Testifying at today’s hearing, Slavojka Popovic, Popovic’s wife, said her husband wasn’t a member of any paramilitary formations in 1992 and never harmed his Bosniak neighbours.
“On the contrary. We were a Serb family helping our Muslim neighbours in Rodica Brdo, Visegrad. Things became tough for all the people up there following the departure of the Uzicki Corps. This applied to both Serbs and Muslims,” Popovic said.
Popovic she and her husband hid Bosniak neighbours in their house. She said Milan Lukic took one of them away.
“They were unknown people. They came to us and asked Suada to find Aziz and bring him. He was hiding in the vicinity of the house, but he surrendered eventually. Then they took him away. We never saw him again,” Popovic said.
Slobodan Stojcic, a former member of the Uzicki Corps of the Yugoslav National Army, also testified at today’s hearing. Stojcic said he was in Rodica Brdo from May to July 1992. He said he met his wife Hasa during that time. As he said they got married in Visegrad later that summer and went to Serbia together.
He said he returned to Visegrad after the wedding in order to collect his wife’s documents and visit her sister Suada.
“When I came to Suada’s place, they told me her husband Aziz had been taken away and that she was at Jovan Popovic’s house with her kids. I found them there sitting at the table, eating dinner. Suada told me they felt safer in that house and that they would spend some more time there,” Stojcic said.
He said he decided to relocate Suada and her two children to Serbia that night, and did so on the following day.

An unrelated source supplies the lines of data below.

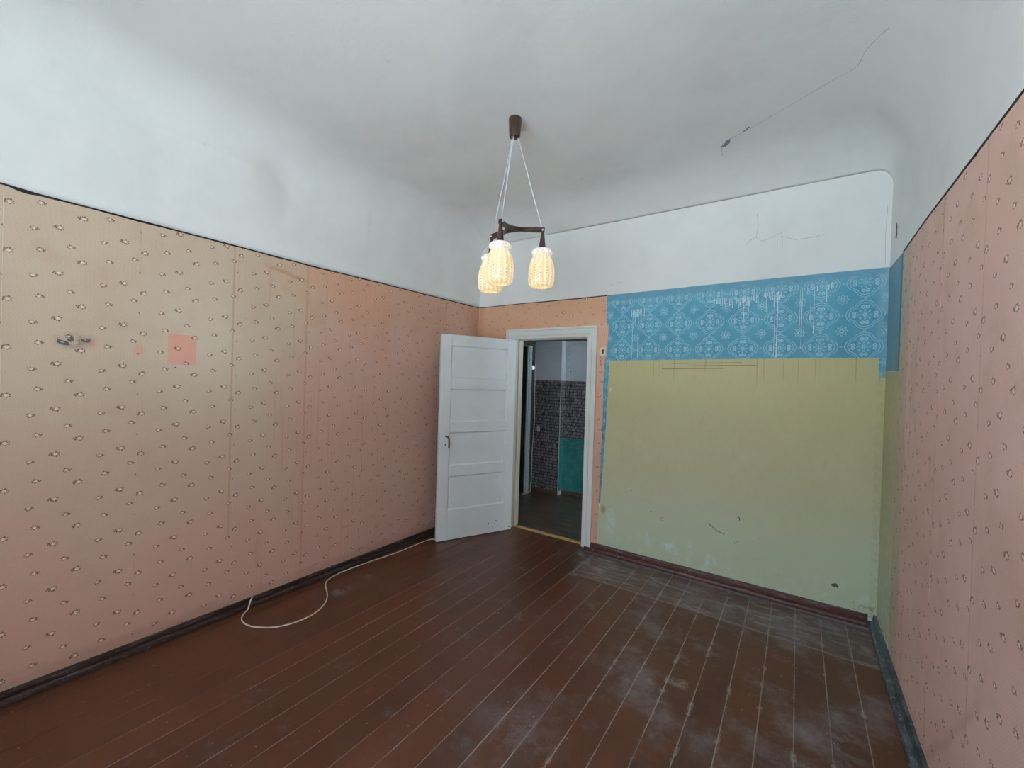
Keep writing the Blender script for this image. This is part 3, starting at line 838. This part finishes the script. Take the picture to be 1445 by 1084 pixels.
# handle set
bm = bmesh.new()
pl = []
for i in range(20):
    t = 2*PI*i/20; r = 1
    pl.append((.758+.021*math.cos(t)*(1-.25*abs(math.sin(t))), F1, .965+.118*math.sin(t)))
prism(bm, pl, (0, .004, 0)); plate = obj('handle_plate', bm, M['wgloss'], door); plate['label'] = 'white painted handle plate'
bm = bmesh.new()
box(bm, .755, .763, F1+.0035, F1+.0052, .915, .938); obj('keyhole', bm, M['black'], plate)
bm = bmesh.new(); tube(bm, catmull([(.758, F1+.002, 1.005), (.758, F1+.035, 1.005), (.750, F1+.048, 1.003), (.735, F1+.050, 1.000), (.700, F1+.050, .990), (.665, F1+.049, .982)], 4), [.008]*16+[.009]*5, 10)
# lever hangs down as in the photograph
bm.free(); bm = bmesh.new()
tube(bm, catmull([(.757, F1+.003, 1.008), (.757, F1+.030, 1.010), (.752, F1+.045, 1.006), (.742, F1+.050, .990), (.738, F1+.050, .955), (.738, F1+.049, .900)], 4), .0085, 10)
hn = obj('door_handle', bm, M['steel'], door, True); hn['label'] = 'worn dark metal lever handle hanging down'
for z in (.25, 1.72):
    bm = bmesh.new(); tube(bm, [(-.004, .0, z-.045), (-.004, .0, z+.045)], .0065, 10); obj('hinge', bm, M['wgloss'], door)
for (s_, z, a, c) in [(.18, .115, .010, .004), (.27, .10, .009, .008), (.025, .03, .012, .006), (.22, .055, .006, .003)]:
    bm = bmesh.new(); prism(bm, [(s_+p[0], F1+.0001-.0006, z+p[1]) for p in rag(0, 0, a, c, 8, .2)], (0, .0009, 0)); obj('paint_chip', bm, M['chip'], door)

# ------------------------------------------------------------------ hall
HY1, HY2, HX = 1.45, 1.57, .305
HL_X = -.125; HZ = 2.13; HXR = 3.2
bm = bmesh.new(); box(bm, HL_X-.7, HXR, .14, HY2+.1, -.12, -.002); hf = struct(obj('hall_floor', bm, M['black']))
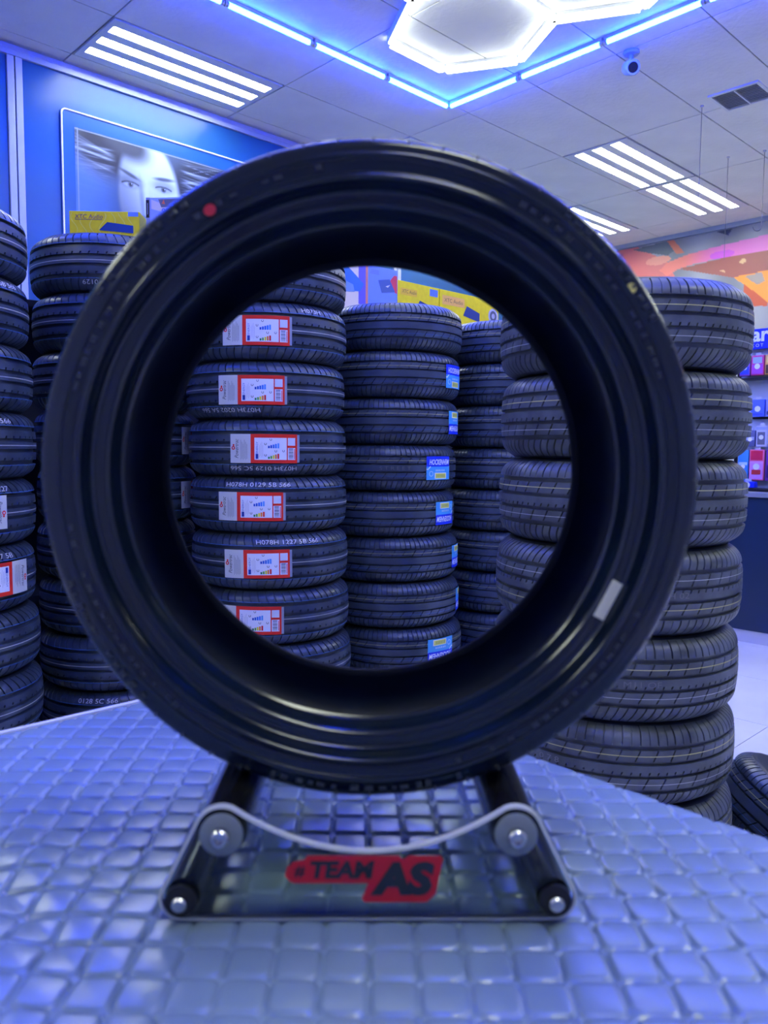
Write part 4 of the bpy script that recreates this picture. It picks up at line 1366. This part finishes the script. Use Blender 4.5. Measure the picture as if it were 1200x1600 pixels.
# moulded marks standing proud of the front sidewall; they catch the light as faint dashes
rng = random.Random(5)
mk = MB()
def mark(r, ang, wd, ln, z):
    e = Vector((math.cos(ang), math.sin(ang), 0))
    q = Vector((-e.y, e.x, 0))
    c = e * r
    n0 = len(mk.v)
    for zz, k in ((z - 0.001, 1.0), (z + 0.0009, 0.75)):
        for a_, b_ in ((-1, -1), (1, -1), (1, 1), (-1, 1)):
            p = c + e * (a_ * wd / 2 * k) + q * (b_ * ln / 2 * k)
            mk.v.append((p.x, p.y, zz))
    mk.f += [tuple(n0 + i for i in f_) for f_ in ((4, 5, 6, 7), (0, 1, 5, 4), (1, 2, 6, 5), (2, 3, 7, 6), (3, 0, 4, 7))]
for a0, a1, r in ((100, 165, 0.287), (20, 62, 0.287), (190, 232, 0.287), (285, 335, 0.287), (125, 148, 0.302), (30, 55, 0.3015), (200, 226, 0.302), (252, 288, 0.302)):
    aa = a0
    while aa < a1:
        ln = rng.uniform(0.004, 0.009)
        if rng.random() < 0.75:
            mark(r, math.radians(aa), rng.uniform(0.003, 0.007), ln, h * 1.001)
        aa += math.degrees(ln / r) + rng.uniform(0.6, 1.6)
for a_ in range(0, 360, 6):
    mark(0.3085, math.radians(a_), 0.006, 0.0016, h * 0.985)
mk.build('moulded_marks', mat('raised_rubber', (0.030, 0.036, 0.045), 0.30, spec=0.7), sws[0])['kind'] = 'stuff'
def patch(name, r, ang, wd, ln, z, mt_):
    e = Vector((math.cos(ang), math.sin(ang), 0))
    q = Vector((-e.y, e.x, 0))
    b_ = MB()
    pts = []
    for i in range(10):
        t = 2 * PI * i / 10
        pts.append(tuple((e * (r + wd / 2 * math.cos(t)) + q * (ln / 2 * math.sin(t))))[:2])
    b_.prism(pts, z - 0.001, z + 0.0012, 'z')
    return b_.build(name, mt_, sws[0])
patch('red_paint_dot', 0.2855, math.radians(121.5), 0.010, 0.012, h * 1.0015, RPAINT)
patch('yellow_paint_dot', 0.2985, math.radians(36.5), 0.010, 0.010, h * 0.998, YPAINT)
e = math.radians(-27.0)
b_ = MB()
b_.box(-0.0055, 0.0055, -0.020, 0.020, 0, 0.0012, 0.0005)
o = b_.build('paper_tag', TAG, sws[0], (0.2590 * math.cos(e), 0.2590 * math.sin(e), h * 0.905), (0, 0, e))
o.rotation_euler = (0, 0.0, e)
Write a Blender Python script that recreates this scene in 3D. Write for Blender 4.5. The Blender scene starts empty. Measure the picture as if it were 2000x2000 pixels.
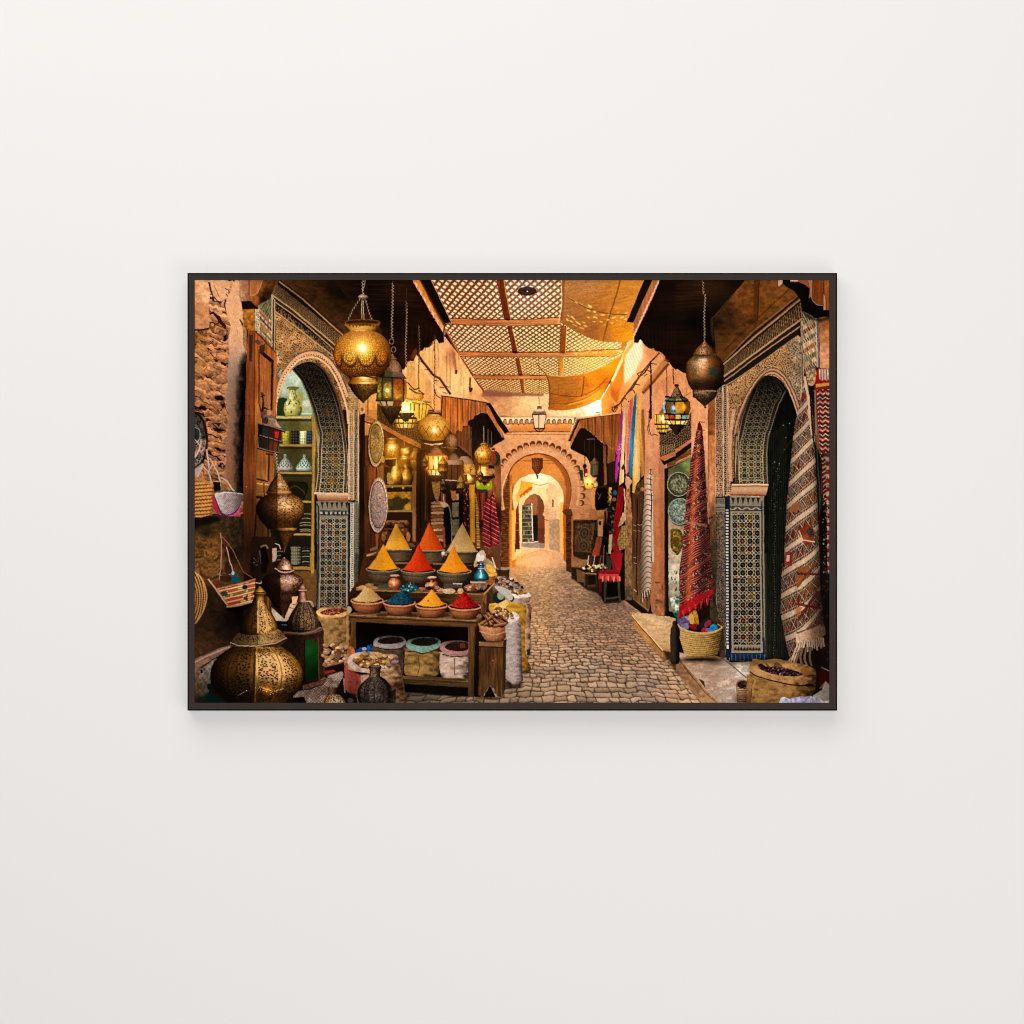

“There were some problems at the Serbian border, but I took them to my place, so they could be with me and Hasa. I never heard Suada or anybody else say that the Popovics mistreated them. I heard later on that Suada’s husband had been killed on the Drinski Bridge,” Stojcic said.
The presentation of evidence at the trial of Jovan Popovic was completed with the examination of these witnesses.
At the next hearing, scheduled for March 30, the state prosecution will present its closing statement.